REQUIREMENTS:
Can you print the data exactly and leave out each image?

DATA:
####
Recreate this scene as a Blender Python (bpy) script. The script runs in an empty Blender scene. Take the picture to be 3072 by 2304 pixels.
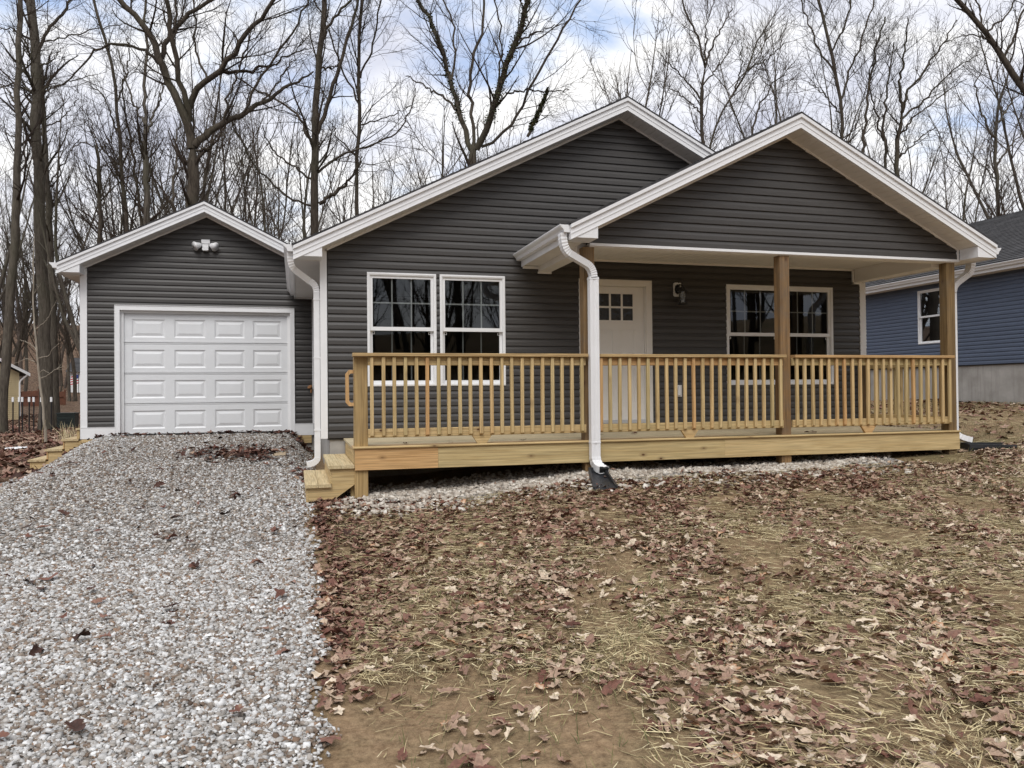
import bpy, math, random
import numpy as np
from mathutils import Matrix, Vector
rng = np.random.default_rng(11)
random.seed(11)
scene = bpy.context.scene
COL = scene.collection
rad = math.radians

# ------------------------------------------------------------------ camera
CAM = np.array([-0.3902, -10.3647, 0.5834])
YAW, PITCH, ROLL, FPX = 15.5449, 0.5866, -0.5353, 2326.1     # focal length in pixels of a 3072 wide picture
def cam_axes():
    cy, sy = math.cos(rad(YAW)), math.sin(rad(YAW)); cp, sp = math.cos(rad(PITCH)), math.sin(rad(PITCH))
    fw = np.array([sy*cp, cy*cp, sp]); rt = np.array([cy, -sy, 0.]); up = np.cross(rt, fw)
    c, s = math.cos(rad(ROLL)), math.sin(rad(ROLL))
    return rt*c + up*s, up*c - rt*s, fw
RT, UP, FW = cam_axes()
cd = bpy.data.cameras.new('camera'); cam = bpy.data.objects.new('camera', cd); COL.objects.link(cam)
cd.sensor_fit = 'HORIZONTAL'; cd.sensor_width = 36; cd.lens = FPX/3072*36
cd.clip_start = 0.05; cd.clip_end = 2000
m = Matrix(((RT[0], UP[0], -FW[0], CAM[0]), (RT[1], UP[1], -FW[1], CAM[1]), (RT[2], UP[2], -FW[2], CAM[2]), (0, 0, 0, 1)))
cam.matrix_world = m
scene.camera = cam
def at_depth(px, py, d):
    return CAM + d*(FW + RT*(px-1536)/FPX - UP*(py-1152)/FPX)
def project(P):
    d = np.asarray(P) - CAM; z = d @ FW
    zz = np.where(z > 0.05, z, 0.05)
    return 1536 + FPX*(d @ RT)/zz, 1152 - FPX*(d @ UP)/zz, z

# ------------------------------------------------------------------ world, sun, exposure
SUN_EL, SUN_AZ = 52.0, 200.0      # azimuth measured clockwise from +y: the light comes from behind the camera, a little left
world = bpy.data.worlds.new('World'); scene.world = world; world.use_nodes = True
def build_world():
    nt = world.node_tree; nt.nodes.clear()
    N = nt.nodes.new; L = nt.links.new
    out = N('ShaderNodeOutputWorld'); bg = N('ShaderNodeBackground'); bg.inputs['Strength'].default_value = 0.096
    sky = N('ShaderNodeTexSky'); sky.sky_type = 'NISHITA'; sky.sun_disc = False
    sky.sun_elevation = rad(SUN_EL); sky.sun_rotation = rad(SUN_AZ); sky.air_density = 1.0; sky.dust_density = 0.6
    tc = N('ShaderNodeTexCoord')
    mp = N('ShaderNodeMapping'); mp.inputs['Scale'].default_value = (1.0, 1.0, 1.9); mp.inputs['Location'].default_value = (0.63, 0.2, 0.12)
    L(tc.outputs['Generated'], mp.inputs['Vector'])
    n1 = N('ShaderNodeTexNoise'); n1.inputs['Scale'].default_value = 3.1; n1.inputs['Detail'].default_value = 7; n1.inputs['Roughness'].default_value = 0.55
    n1.inputs['Distortion'].default_value = 0.35
    L(mp.outputs[0], n1.inputs['Vector'])
    r1 = N('ShaderNodeValToRGB'); r1.color_ramp.elements[0].position = 0.30; r1.color_ramp.elements[1].position = 0.45
    L(n1.outputs['Fac'], r1.inputs[0])
    n2 = N('ShaderNodeTexNoise'); n2.inputs['Scale'].default_value = 4.6; n2.inputs['Detail'].default_value = 5; n2.inputs['Roughness'].default_value = 0.5
    mp2 = N('ShaderNodeMapping'); mp2.inputs['Location'].default_value = (3.1, 1.7, 4.2); mp2.inputs['Scale'].default_value = (1, 1, 2.2)
    L(tc.outputs['Generated'], mp2.inputs['Vector']); L(mp2.outputs[0], n2.inputs['Vector'])
    r2 = N('ShaderNodeValToRGB'); cr = r2.color_ramp
    cr.elements[0].position = 0.33; cr.elements[0].color = (5.0, 5.2, 6.1, 1)
    cr.elements[1].position = 0.56; cr.elements[1].color = (8.2, 8.15, 8.1, 1)
    e = cr.elements.new(0.44); e.color = (6.5, 6.65, 7.3, 1)
    L(n2.outputs['Fac'], r2.inputs[0])
    blue = N('ShaderNodeMix'); blue.data_type = 'RGBA'; blue.blend_type = 'MIX'; blue.inputs['Factor'].default_value = 0.6
    L(sky.outputs[0], blue.inputs['A']); blue.inputs['B'].default_value = (3.3, 5.0, 8.3, 1)
    mx = N('ShaderNodeMix'); mx.data_type = 'RGBA'
    L(r1.outputs[0], mx.inputs['Factor']); L(blue.outputs['Result'], mx.inputs['A']); L(r2.outputs[0], mx.inputs['B'])
    L(mx.outputs['Result'], bg.inputs['Color']); L(bg.outputs[0], out.inputs[0])
build_world()
sd = bpy.data.lights.new('sun', 'SUN'); sun = bpy.data.objects.new('sun', sd); COL.objects.link(sun)
sd.energy = 1.5; sd.angle = rad(35); sd.color = (1.0, 0.975, 0.94)
sdir = Vector((math.sin(rad(SUN_AZ))*math.cos(rad(SUN_EL)), math.cos(rad(SUN_AZ))*math.cos(rad(SUN_EL)), math.sin(rad(SUN_EL))))
sun.rotation_euler = sdir.to_track_quat('Z', 'Y').to_euler()
vs = scene.view_settings
vs.view_transform = 'Standard'; vs.look = 'None'; vs.gamma = 1; vs.use_curve_mapping = False; vs.exposure = 0.55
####
WRITTEN RESPONSE:
Recreate this scene as a Blender Python (bpy) script. The script runs in an empty Blender scene. Take the picture to be 3072 by 2304 pixels.
import bpy, math, random
import numpy as np
from mathutils import Matrix, Vector
rng = np.random.default_rng(11)
random.seed(11)
scene = bpy.context.scene
COL = scene.collection
rad = math.radians

# ------------------------------------------------------------------ camera
CAM = np.array([-0.3902, -10.3647, 0.5834])
YAW, PITCH, ROLL, FPX = 15.5449, 0.5866, -0.5353, 2326.1     # focal length in pixels of a 3072 wide picture
def cam_axes():
    cy, sy = math.cos(rad(YAW)), math.sin(rad(YAW)); cp, sp = math.cos(rad(PITCH)), math.sin(rad(PITCH))
    fw = np.array([sy*cp, cy*cp, sp]); rt = np.array([cy, -sy, 0.]); up = np.cross(rt, fw)
    c, s = math.cos(rad(ROLL)), math.sin(rad(ROLL))
    return rt*c + up*s, up*c - rt*s, fw
RT, UP, FW = cam_axes()
cd = bpy.data.cameras.new('camera'); cam = bpy.data.objects.new('camera', cd); COL.objects.link(cam)
cd.sensor_fit = 'HORIZONTAL'; cd.sensor_width = 36; cd.lens = FPX/3072*36
cd.clip_start = 0.05; cd.clip_end = 2000
m = Matrix(((RT[0], UP[0], -FW[0], CAM[0]), (RT[1], UP[1], -FW[1], CAM[1]), (RT[2], UP[2], -FW[2], CAM[2]), (0, 0, 0, 1)))
cam.matrix_world = m
scene.camera = cam
def at_depth(px, py, d):
    return CAM + d*(FW + RT*(px-1536)/FPX - UP*(py-1152)/FPX)
def project(P):
    d = np.asarray(P) - CAM; z = d @ FW
    zz = np.where(z > 0.05, z, 0.05)
    return 1536 + FPX*(d @ RT)/zz, 1152 - FPX*(d @ UP)/zz, z

# ------------------------------------------------------------------ world, sun, exposure
SUN_EL, SUN_AZ = 52.0, 200.0      # azimuth measured clockwise from +y: the light comes from behind the camera, a little left
world = bpy.data.worlds.new('World'); scene.world = world; world.use_nodes = True
def build_world():
    nt = world.node_tree; nt.nodes.clear()
    N = nt.nodes.new; L = nt.links.new
    out = N('ShaderNodeOutputWorld'); bg = N('ShaderNodeBackground'); bg.inputs['Strength'].default_value = 0.096
    sky = N('ShaderNodeTexSky'); sky.sky_type = 'NISHITA'; sky.sun_disc = False
    sky.sun_elevation = rad(SUN_EL); sky.sun_rotation = rad(SUN_AZ); sky.air_density = 1.0; sky.dust_density = 0.6
    tc = N('ShaderNodeTexCoord')
    mp = N('ShaderNodeMapping'); mp.inputs['Scale'].default_value = (1.0, 1.0, 1.9); mp.inputs['Location'].default_value = (0.63, 0.2, 0.12)
    L(tc.outputs['Generated'], mp.inputs['Vector'])
    n1 = N('ShaderNodeTexNoise'); n1.inputs['Scale'].default_value = 3.1; n1.inputs['Detail'].default_value = 7; n1.inputs['Roughness'].default_value = 0.55
    n1.inputs['Distortion'].default_value = 0.35
    L(mp.outputs[0], n1.inputs['Vector'])
    r1 = N('ShaderNodeValToRGB'); r1.color_ramp.elements[0].position = 0.30; r1.color_ramp.elements[1].position = 0.45
    L(n1.outputs['Fac'], r1.inputs[0])
    n2 = N('ShaderNodeTexNoise'); n2.inputs['Scale'].default_value = 4.6; n2.inputs['Detail'].default_value = 5; n2.inputs['Roughness'].default_value = 0.5
    mp2 = N('ShaderNodeMapping'); mp2.inputs['Location'].default_value = (3.1, 1.7, 4.2); mp2.inputs['Scale'].default_value = (1, 1, 2.2)
    L(tc.outputs['Generated'], mp2.inputs['Vector']); L(mp2.outputs[0], n2.inputs['Vector'])
    r2 = N('ShaderNodeValToRGB'); cr = r2.color_ramp
    cr.elements[0].position = 0.33; cr.elements[0].color = (5.0, 5.2, 6.1, 1)
    cr.elements[1].position = 0.56; cr.elements[1].color = (8.2, 8.15, 8.1, 1)
    e = cr.elements.new(0.44); e.color = (6.5, 6.65, 7.3, 1)
    L(n2.outputs['Fac'], r2.inputs[0])
    blue = N('ShaderNodeMix'); blue.data_type = 'RGBA'; blue.blend_type = 'MIX'; blue.inputs['Factor'].default_value = 0.6
    L(sky.outputs[0], blue.inputs['A']); blue.inputs['B'].default_value = (3.3, 5.0, 8.3, 1)
    mx = N('ShaderNodeMix'); mx.data_type = 'RGBA'
    L(r1.outputs[0], mx.inputs['Factor']); L(blue.outputs['Result'], mx.inputs['A']); L(r2.outputs[0], mx.inputs['B'])
    L(mx.outputs['Result'], bg.inputs['Color']); L(bg.outputs[0], out.inputs[0])
build_world()
sd = bpy.data.lights.new('sun', 'SUN'); sun = bpy.data.objects.new('sun', sd); COL.objects.link(sun)
sd.energy = 1.5; sd.angle = rad(35); sd.color = (1.0, 0.975, 0.94)
sdir = Vector((math.sin(rad(SUN_AZ))*math.cos(rad(SUN_EL)), math.cos(rad(SUN_AZ))*math.cos(rad(SUN_EL)), math.sin(rad(SUN_EL))))
sun.rotation_euler = sdir.to_track_quat('Z', 'Y').to_euler()
vs = scene.view_settings
vs.view_transform = 'Standard'; vs.look = 'None'; vs.gamma = 1; vs.use_curve_mapping = False; vs.exposure = 0.55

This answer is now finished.